Sappiamo che nel corso delle campagne partiche di Lucio Vero, dopo l'occupazione della regione[1] (per la quale Lucio Vero ed il fratello Marco Aurelio ottennero entrambi i titoli di Armeniacus, rispettivamente nel 163 e 164), una forte guarnigione romana veniva posta nella nuova città di Kainepolis (l'odierna Ečmiadzin a 40 km a nord-est di Artaxata,[2] la vecchia capitale armena[45]).

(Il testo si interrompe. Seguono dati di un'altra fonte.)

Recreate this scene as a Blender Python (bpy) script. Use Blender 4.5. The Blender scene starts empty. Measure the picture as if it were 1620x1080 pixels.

Le città principali erano Arsamosata, Tigranocerta, Artaxata ed Elegeia. L'Armenia è una regione prevalentemente desertica anche se nel versante settentrionale vi è la Catena del Caucaso. Non scorrono vasti fiumi. La regione è ricca di altipiani nei quali i persiani posizionarono molti dei loro accampamenti e le porte caspiche, una sorta di limes persiano. In Armenia non si trovano foreste infatti appunto per questo non venne mai sfruttata dagli antichi e venne trascurata, la regione prese soltanto una notevole importanza per i suoi ampi spazi deserti dove la cavalleria persiana e poi sasanide divenne un nemico inarrestabile.